Please refer to the following resources for more information:
1. Data Structure#
DBMS mainly includes the following types of data:
- Internal Meta-Data: Records information about the database and system.
- Core Data Storage: Records information about tuples.
- Temporary Data Structures
- Table Indices
The main considerations are:
- Data organization
- Data reliability
2. Hash Table#
Hash Function
- Converts a value into a smaller key.
- Balances between speed and collision rate.
Hashing Scheme
- How to handle collisions.
- Balancing between hash table size and additional maintenance information.
3. Hash Function#
A function that outputs a specific number regardless of the input key.
4. Static Hashing Schemes#
4.1 Linear Probe Hashing#
A linear probing method is used to resolve hash collisions. If the position returned by the hash function is already occupied, the algorithm continues to search for the next available position until an empty slot is found.
In the case of deletion, a value may not be directly produced by the hash function, but obtained by continuously searching for the next position.
In this case, there are two methods to handle it:
- Adjust the values affected by the offset by rehashing. This method is less efficient.
- Mark the deleted values as "deleted". These values can be reused when new values need to be inserted. However, periodic garbage collection is required.
Storing the same values
When storing values with the same key but different values, there are two ways to handle it:
- Allocate a separate space for each key and its corresponding value.
- Hash all keys into one storage space using the hash function.
4.2 Robin Hood Hashing#
This is an upgraded version of linear probing that aims to solve the problem of uneven distribution. In the previous algorithm, some keys may cluster together after hash calculations, leading to a degradation of the hash algorithm. Robin Hood hashing solves collisions by redistributing some "rich" keys to "poor" keys.
In this method, each value is assigned an offset, and when searching downwards in the table, the current value needs to be compared with the values in the table. If the current offset is greater than the offset of the value in the table, the current value is swapped with the value in the table. This process continues until an empty slot is found.
void Robin_hood_Hashing(int key) {
int val = hash(key);
int offset = 0;
for (int i = val ; ; i ++ , offset ++ ) {
if(hash_table->is_empty(i)){
hash_table->insert(i , val , offset);
break;
}
if(hash_table->get_offset(i) < offset) {
auto [n_val , n_offset] = hash_table->get_data(i);
hash_table->insert(i , val , offset);
val = n_val , offset = n_offset;
}
if(i == MAXSIZE) i = 0;
}
}
4.3 Cuckoo Hashing#
This method of resolving collisions is achieved by using two hash functions and two hash tables.

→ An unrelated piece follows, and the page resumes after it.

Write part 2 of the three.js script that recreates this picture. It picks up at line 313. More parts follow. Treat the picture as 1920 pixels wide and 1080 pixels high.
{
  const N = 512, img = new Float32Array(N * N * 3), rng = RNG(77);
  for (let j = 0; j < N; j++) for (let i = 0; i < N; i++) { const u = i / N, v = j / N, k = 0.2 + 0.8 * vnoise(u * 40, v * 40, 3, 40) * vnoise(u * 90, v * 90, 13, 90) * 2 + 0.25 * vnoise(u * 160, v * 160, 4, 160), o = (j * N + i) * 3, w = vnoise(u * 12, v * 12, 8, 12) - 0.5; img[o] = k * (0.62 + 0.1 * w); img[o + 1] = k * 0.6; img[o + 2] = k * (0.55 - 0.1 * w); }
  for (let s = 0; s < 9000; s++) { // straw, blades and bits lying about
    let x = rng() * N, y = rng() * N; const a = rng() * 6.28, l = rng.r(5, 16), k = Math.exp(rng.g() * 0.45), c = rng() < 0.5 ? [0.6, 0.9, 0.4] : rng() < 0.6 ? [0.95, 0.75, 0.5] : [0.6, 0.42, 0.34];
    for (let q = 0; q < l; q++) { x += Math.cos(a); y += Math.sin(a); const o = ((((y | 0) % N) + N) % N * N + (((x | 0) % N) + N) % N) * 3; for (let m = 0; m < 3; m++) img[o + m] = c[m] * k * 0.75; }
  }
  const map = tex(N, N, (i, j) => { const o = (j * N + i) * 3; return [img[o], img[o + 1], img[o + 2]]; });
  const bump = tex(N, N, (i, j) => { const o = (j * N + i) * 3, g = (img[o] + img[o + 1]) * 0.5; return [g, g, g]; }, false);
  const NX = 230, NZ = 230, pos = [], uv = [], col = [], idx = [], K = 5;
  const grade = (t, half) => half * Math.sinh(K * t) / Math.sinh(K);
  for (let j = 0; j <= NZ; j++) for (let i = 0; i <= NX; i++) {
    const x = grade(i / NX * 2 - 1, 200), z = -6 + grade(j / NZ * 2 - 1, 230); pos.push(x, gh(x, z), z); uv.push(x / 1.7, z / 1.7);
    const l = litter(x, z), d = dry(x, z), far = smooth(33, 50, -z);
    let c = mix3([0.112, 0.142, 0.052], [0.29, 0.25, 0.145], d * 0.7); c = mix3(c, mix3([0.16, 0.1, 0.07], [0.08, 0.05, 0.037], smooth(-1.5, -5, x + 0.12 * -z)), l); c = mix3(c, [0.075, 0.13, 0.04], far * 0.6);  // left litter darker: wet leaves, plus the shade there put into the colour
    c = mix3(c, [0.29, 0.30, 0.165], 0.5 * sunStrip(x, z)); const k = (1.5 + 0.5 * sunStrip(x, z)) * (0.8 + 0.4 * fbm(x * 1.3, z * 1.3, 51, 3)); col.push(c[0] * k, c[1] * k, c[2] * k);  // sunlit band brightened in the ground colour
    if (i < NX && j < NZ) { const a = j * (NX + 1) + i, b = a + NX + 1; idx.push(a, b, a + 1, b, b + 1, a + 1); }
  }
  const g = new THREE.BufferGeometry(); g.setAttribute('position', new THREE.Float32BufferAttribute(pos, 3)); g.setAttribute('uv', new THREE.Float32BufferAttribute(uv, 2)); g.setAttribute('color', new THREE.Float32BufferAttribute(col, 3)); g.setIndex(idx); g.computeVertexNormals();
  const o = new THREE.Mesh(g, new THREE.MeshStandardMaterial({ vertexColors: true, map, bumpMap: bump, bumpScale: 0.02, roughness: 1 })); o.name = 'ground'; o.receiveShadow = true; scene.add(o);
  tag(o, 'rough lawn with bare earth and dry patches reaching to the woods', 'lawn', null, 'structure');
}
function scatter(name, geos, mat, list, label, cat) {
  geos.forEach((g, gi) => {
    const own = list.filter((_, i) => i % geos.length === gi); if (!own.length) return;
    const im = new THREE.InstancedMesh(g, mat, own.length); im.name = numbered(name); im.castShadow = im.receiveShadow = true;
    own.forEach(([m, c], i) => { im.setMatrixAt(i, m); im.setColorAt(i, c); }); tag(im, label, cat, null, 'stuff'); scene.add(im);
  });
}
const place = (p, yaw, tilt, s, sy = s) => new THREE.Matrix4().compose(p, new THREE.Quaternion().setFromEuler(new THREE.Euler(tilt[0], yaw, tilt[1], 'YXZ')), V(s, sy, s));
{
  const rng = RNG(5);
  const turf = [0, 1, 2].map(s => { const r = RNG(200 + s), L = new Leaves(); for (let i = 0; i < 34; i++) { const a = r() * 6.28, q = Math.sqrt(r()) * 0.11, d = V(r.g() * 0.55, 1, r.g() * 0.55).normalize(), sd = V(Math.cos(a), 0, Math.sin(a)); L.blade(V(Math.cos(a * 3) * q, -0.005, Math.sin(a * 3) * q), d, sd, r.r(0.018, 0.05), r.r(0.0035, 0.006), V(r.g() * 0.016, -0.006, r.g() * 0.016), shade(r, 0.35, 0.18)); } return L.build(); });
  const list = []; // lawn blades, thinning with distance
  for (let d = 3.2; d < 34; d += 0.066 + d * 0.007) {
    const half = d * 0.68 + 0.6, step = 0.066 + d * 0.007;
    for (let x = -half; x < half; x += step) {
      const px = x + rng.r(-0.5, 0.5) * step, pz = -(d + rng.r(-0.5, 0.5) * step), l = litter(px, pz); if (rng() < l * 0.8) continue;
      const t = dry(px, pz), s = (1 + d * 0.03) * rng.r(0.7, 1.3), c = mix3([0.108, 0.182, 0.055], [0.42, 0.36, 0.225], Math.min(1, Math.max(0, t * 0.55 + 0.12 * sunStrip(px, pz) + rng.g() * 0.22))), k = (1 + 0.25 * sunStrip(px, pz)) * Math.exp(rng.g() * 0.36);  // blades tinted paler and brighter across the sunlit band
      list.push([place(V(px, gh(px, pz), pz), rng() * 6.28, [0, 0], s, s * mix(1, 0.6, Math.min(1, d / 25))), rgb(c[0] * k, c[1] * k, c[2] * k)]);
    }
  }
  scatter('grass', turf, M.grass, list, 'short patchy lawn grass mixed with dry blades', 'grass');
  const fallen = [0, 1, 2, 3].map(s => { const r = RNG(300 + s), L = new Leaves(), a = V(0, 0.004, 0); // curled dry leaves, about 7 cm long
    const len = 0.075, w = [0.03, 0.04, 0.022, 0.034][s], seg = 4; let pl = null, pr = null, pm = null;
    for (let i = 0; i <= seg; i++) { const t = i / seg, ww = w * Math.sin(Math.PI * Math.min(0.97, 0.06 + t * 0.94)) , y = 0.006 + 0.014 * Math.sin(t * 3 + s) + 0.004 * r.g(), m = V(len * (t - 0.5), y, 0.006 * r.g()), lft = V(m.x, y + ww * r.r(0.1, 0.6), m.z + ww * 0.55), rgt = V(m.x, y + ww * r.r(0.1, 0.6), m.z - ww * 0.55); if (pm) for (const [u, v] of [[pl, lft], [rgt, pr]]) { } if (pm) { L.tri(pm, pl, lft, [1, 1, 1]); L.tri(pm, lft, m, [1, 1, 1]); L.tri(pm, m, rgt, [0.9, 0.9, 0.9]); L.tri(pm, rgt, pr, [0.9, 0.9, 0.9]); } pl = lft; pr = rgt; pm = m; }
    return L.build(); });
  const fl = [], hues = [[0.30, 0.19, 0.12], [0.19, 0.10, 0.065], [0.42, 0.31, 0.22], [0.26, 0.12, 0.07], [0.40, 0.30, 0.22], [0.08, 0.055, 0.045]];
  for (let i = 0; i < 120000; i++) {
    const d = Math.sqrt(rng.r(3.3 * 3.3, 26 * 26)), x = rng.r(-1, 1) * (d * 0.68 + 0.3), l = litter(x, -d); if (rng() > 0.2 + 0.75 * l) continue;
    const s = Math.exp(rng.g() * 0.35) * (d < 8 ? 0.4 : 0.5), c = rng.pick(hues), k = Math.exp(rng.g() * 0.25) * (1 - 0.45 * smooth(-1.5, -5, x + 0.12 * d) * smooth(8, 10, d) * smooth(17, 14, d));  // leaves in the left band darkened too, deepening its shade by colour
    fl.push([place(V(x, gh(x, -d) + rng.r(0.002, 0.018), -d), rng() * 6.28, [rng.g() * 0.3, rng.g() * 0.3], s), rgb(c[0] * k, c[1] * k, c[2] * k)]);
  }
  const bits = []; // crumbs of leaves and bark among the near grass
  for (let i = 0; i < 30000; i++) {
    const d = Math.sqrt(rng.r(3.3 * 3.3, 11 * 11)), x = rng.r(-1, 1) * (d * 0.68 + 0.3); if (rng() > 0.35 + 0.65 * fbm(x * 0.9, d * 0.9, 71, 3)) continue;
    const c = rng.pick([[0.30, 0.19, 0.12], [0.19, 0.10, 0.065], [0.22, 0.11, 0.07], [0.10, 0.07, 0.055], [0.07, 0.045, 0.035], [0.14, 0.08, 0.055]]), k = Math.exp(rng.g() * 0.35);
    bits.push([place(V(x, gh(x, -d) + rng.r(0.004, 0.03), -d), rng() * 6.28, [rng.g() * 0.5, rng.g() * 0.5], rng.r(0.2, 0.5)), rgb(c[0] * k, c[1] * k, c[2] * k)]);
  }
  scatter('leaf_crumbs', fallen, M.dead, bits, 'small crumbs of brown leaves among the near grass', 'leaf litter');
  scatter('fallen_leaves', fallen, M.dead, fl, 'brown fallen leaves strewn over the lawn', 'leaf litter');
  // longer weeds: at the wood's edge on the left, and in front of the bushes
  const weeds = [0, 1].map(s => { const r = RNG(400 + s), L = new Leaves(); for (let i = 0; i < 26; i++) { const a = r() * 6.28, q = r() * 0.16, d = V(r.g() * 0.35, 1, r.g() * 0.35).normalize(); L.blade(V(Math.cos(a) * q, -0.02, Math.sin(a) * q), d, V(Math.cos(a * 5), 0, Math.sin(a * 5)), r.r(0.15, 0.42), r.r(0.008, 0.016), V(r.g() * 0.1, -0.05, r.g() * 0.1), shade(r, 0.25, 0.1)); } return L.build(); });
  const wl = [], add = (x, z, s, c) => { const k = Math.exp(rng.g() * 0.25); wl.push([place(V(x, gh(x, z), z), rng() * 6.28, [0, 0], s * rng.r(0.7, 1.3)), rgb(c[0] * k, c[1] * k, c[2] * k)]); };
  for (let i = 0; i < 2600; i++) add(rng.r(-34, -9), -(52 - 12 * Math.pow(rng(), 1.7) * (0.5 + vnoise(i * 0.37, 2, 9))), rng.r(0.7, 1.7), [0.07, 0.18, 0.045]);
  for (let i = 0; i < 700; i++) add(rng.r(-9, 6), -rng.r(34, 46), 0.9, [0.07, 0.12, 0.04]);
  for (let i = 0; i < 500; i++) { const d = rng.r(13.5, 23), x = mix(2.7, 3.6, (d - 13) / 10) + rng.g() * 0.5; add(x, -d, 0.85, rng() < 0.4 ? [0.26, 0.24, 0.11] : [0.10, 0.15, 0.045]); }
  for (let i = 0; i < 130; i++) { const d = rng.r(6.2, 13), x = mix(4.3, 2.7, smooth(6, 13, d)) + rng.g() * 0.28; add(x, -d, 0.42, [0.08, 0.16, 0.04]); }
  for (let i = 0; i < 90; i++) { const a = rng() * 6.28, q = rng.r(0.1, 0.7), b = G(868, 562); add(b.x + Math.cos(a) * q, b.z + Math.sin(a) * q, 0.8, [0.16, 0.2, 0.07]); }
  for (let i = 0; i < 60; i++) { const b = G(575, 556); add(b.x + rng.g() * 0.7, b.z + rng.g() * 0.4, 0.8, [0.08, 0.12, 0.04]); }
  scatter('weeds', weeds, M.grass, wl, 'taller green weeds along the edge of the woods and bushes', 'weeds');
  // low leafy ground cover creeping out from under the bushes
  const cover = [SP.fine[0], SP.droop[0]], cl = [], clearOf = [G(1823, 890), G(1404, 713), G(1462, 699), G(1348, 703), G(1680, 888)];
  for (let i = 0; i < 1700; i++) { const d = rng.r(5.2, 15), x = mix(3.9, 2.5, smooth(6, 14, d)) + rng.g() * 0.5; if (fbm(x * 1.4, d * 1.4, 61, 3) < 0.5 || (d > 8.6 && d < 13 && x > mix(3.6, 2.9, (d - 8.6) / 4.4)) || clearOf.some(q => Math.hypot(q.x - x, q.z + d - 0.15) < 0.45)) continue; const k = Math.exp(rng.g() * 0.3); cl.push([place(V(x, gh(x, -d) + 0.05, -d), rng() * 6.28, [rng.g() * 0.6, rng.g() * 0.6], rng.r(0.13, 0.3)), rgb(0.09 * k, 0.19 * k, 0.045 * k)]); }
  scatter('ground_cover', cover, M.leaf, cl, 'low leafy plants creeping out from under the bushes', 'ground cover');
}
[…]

For an input key, it calculates val[0]
and val[1]
, and randomly chooses one of them as the final result. If one of them triggers a collision, it uses a hash function and hash table. If both of them collide, the collision is recalculated until there is no collision.
Using this method, the complexity of querying is always O(1), but the cost of insertion is increased.
Open-source CMU implementation
5 Dynamic Hashing Schemes#
The above hash tables are based on fixed-size elements, so dynamic hash tables are needed.
5.1 Chained Hashing#
Maintains a linked list for each hash value. All keys with the same hash value are stored in one bucket, and the buckets are connected in the form of linked lists.
5.2 Extendible Hashing#
When a bucket is almost full, a new bucket is created by extending the binary prefix.
5.3 Linear Hashing#
A runtime dynamically resizing hash.